4.  There are other such conflicts that will emerge.

 

6.  Thus archaeology is either in hopelessly fragmented crisis or is excitingly open to a variety of intellectual assessment and enquiry, depending on your point of view.  In either case at this juncture at least, and by contrast with various times in the past, there are no universally held dogmas or guidelines to dictate our future as archaeologists and no single textbook that will teach you A theory and practice of Archaeology. 

 

 

6.  Given this diversity in the discipline this certainly makes for some very interesting comparative studies and stimulating challenges as we search for our directions.  It also makes teaching a course like this rather more difficult than it did 10 or 20 years ago when we thought we had a single major viewpoint.

 

7.  Confronting these issues in their full historic and intellectual contexts can and must help us to chose our own path to the study of past peoples. 

 

  - it allows us to see how once-accepted views about the past have changed with changing social and intellectual settings, and how different approaches have arisen. 

 

-  This will help us as unique individuals to clarify for ourselves what we can learn about past people by addressing these vital philosophical questions that are central to current archaeology.
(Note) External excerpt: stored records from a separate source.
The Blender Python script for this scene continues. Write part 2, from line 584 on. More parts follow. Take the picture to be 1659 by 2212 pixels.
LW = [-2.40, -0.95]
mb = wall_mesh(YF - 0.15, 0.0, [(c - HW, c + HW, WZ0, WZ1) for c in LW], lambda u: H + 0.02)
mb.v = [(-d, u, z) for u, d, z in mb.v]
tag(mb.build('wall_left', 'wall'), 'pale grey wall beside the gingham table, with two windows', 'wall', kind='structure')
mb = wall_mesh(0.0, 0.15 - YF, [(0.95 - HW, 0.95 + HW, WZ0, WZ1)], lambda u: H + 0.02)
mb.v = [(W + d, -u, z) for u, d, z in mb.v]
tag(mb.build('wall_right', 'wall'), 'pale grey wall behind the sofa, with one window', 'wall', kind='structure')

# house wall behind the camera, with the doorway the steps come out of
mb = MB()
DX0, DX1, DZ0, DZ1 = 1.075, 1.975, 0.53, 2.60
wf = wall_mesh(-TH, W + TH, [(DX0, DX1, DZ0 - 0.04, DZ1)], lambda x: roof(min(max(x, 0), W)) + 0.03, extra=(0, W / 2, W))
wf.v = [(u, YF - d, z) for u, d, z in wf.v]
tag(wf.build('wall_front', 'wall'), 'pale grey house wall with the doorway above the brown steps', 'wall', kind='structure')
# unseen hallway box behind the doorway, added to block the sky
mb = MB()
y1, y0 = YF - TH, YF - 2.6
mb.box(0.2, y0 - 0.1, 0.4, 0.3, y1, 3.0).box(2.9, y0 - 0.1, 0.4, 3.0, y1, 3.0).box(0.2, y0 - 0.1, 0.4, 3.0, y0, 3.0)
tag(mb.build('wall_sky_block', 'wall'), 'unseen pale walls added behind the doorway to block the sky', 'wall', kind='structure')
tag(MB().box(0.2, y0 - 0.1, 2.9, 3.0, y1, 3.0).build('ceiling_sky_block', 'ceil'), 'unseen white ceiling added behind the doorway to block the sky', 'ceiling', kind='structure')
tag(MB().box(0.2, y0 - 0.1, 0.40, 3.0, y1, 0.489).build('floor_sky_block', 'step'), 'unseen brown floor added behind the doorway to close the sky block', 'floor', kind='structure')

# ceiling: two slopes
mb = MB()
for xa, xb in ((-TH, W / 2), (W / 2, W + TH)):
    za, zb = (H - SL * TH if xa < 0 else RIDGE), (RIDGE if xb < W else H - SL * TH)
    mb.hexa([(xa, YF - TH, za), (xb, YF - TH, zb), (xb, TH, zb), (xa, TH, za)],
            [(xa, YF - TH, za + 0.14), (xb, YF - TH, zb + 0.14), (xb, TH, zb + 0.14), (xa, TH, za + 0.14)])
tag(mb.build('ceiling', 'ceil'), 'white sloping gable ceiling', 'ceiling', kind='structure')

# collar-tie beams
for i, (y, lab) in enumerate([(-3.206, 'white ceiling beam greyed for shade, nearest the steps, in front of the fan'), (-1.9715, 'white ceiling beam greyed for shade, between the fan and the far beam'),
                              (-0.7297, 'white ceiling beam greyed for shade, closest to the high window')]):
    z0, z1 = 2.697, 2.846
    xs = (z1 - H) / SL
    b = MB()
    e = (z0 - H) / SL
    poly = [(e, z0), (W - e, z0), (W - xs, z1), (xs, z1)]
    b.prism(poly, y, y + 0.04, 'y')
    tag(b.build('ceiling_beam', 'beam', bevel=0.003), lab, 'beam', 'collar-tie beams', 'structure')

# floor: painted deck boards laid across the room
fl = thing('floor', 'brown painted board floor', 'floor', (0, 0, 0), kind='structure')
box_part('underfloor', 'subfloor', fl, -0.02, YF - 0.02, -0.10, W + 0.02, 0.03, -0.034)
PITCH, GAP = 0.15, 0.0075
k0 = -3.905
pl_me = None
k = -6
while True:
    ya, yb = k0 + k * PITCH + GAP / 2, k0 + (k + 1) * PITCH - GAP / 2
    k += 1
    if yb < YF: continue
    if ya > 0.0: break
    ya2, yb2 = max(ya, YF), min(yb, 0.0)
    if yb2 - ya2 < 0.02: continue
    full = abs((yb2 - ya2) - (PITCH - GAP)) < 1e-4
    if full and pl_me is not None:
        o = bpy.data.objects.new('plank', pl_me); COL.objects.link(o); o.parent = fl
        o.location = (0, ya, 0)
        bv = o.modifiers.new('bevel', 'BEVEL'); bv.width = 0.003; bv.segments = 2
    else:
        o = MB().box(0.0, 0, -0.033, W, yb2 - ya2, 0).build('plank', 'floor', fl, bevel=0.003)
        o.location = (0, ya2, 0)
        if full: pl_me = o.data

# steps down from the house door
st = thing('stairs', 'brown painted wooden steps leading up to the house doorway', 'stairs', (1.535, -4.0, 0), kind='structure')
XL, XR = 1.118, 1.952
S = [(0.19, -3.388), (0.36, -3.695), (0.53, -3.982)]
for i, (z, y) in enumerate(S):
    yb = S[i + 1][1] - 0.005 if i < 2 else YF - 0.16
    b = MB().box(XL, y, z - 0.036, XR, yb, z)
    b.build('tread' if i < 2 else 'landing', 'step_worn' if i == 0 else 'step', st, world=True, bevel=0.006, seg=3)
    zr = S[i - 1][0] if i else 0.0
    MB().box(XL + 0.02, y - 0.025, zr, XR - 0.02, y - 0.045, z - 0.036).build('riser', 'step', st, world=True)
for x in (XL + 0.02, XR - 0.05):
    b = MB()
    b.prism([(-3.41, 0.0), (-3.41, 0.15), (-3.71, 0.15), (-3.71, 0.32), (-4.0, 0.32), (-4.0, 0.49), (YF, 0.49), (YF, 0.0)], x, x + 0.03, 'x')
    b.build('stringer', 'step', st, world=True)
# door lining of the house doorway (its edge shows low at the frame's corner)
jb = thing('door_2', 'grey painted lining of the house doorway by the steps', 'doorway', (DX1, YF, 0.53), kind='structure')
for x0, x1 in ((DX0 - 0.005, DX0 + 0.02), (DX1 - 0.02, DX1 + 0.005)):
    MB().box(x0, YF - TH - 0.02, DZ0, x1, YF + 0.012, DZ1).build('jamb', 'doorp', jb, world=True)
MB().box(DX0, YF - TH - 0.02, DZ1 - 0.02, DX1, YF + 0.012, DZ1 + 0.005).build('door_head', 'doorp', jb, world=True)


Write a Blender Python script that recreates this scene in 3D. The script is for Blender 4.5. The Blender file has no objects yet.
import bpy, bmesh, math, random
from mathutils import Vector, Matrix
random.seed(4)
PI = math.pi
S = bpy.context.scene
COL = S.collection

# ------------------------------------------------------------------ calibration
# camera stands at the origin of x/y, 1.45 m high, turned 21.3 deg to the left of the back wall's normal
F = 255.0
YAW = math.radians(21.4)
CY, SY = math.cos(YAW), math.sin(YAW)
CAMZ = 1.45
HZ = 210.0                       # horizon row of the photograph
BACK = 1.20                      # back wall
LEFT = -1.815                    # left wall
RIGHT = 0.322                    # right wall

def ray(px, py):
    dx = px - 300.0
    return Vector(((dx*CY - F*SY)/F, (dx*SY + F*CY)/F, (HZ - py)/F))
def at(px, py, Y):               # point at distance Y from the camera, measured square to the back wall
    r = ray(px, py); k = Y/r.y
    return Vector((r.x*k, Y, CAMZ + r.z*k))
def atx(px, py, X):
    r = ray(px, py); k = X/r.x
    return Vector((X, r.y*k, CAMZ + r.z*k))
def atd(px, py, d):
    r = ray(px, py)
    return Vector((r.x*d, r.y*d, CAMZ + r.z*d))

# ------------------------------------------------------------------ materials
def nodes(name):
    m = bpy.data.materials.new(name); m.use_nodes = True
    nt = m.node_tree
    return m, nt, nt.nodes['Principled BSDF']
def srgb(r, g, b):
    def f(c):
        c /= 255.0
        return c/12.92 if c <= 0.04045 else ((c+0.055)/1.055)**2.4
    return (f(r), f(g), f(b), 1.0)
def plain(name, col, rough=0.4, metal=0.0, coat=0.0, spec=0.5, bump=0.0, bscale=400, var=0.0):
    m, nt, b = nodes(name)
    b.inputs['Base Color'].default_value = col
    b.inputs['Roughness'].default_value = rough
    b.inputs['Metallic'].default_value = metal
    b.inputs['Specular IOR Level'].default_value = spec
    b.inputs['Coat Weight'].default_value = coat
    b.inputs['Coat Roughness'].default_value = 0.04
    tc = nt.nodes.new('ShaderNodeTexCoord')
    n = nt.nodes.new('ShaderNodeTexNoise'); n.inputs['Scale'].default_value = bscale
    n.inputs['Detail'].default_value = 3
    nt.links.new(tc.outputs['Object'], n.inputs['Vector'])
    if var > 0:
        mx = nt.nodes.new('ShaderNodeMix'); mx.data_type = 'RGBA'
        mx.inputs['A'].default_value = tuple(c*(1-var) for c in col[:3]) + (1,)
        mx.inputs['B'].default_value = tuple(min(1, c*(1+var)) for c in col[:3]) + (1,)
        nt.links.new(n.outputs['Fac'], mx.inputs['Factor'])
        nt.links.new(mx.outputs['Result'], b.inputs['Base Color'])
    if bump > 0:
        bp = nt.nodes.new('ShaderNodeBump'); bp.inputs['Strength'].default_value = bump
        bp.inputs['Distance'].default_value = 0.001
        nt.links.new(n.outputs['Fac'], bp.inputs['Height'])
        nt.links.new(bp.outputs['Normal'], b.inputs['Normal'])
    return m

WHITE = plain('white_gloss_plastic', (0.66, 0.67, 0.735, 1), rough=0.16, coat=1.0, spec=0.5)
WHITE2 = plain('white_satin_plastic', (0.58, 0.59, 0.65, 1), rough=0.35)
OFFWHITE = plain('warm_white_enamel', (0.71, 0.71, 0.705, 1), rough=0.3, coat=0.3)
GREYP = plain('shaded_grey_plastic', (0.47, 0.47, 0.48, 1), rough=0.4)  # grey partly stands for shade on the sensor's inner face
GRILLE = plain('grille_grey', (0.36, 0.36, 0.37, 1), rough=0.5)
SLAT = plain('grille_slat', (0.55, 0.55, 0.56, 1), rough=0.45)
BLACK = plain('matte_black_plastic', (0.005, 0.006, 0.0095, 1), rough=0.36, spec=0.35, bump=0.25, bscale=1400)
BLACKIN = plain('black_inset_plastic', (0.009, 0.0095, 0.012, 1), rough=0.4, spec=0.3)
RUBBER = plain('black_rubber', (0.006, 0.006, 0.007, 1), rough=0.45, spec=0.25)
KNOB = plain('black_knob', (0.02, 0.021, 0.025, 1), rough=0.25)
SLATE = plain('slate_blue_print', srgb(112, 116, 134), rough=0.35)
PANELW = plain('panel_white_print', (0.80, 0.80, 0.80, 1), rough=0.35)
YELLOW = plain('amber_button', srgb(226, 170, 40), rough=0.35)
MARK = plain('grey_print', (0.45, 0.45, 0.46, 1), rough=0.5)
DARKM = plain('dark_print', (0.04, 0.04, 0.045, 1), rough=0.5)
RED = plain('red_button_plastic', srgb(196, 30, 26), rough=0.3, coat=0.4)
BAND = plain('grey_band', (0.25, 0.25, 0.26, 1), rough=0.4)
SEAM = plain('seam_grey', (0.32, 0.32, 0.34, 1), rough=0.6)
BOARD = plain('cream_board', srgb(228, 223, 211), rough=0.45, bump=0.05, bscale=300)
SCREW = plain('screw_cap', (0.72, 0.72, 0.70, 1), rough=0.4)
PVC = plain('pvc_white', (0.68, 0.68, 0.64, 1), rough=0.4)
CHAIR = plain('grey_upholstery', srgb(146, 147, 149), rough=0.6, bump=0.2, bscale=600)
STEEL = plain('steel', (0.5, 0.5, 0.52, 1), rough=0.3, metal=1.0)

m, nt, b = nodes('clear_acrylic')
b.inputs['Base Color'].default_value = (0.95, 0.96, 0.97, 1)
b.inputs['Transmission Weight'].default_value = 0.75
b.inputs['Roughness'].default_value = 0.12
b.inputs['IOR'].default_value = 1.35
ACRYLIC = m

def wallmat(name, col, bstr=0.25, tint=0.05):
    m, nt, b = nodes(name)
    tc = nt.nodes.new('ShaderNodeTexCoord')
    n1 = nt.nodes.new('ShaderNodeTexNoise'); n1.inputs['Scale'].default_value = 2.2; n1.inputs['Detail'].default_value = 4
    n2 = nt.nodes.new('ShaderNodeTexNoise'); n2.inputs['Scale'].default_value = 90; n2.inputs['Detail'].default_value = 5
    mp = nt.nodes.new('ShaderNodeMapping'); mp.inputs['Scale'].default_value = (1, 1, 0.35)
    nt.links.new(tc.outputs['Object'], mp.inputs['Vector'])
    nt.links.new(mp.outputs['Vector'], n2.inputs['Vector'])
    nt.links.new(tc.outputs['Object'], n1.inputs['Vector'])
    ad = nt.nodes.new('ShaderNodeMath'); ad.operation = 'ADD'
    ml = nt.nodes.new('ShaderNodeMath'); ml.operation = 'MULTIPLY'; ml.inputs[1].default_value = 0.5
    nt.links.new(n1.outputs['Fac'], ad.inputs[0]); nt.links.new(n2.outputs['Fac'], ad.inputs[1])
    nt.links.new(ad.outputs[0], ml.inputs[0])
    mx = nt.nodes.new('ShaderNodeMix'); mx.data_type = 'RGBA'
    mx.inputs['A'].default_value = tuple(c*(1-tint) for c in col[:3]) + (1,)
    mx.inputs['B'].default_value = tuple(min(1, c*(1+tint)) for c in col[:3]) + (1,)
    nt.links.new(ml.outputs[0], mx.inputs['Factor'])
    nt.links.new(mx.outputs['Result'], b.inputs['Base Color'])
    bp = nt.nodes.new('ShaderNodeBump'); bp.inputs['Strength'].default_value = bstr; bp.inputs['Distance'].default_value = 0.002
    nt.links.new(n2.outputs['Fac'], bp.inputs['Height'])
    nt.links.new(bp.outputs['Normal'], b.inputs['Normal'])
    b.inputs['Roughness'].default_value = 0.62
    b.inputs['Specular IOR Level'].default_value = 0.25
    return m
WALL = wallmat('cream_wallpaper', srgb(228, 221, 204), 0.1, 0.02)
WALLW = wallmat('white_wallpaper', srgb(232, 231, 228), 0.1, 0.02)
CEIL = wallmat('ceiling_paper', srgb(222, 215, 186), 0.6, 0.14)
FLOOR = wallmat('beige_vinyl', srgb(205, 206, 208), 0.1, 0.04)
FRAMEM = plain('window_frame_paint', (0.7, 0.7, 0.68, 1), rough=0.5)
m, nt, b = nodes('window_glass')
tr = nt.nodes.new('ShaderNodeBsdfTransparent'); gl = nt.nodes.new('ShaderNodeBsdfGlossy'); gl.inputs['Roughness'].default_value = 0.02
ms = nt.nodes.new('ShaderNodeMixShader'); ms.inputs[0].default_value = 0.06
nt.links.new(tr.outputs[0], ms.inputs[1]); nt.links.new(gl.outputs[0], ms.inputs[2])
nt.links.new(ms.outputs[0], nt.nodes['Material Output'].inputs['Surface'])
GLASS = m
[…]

-  In turn we become more self-consciously aware scholars, more able to generate ideas and bring personal involvement to their exploration.  No longer can archaeology be a passively learnt technology that can be passively applied.

 

 

5.  You may gather from this that while I do have a personal approach to studies of past peoples, I shall not attempt to impose this on you.  That's not what this class is about.  Rather I intend to introduce you to the various ways in which scholars have attempted to answer questions regarding explanation of the past in the present for themselves, thus allowing us better to develop our own ideas and convictions of the values and potentials of archaeology.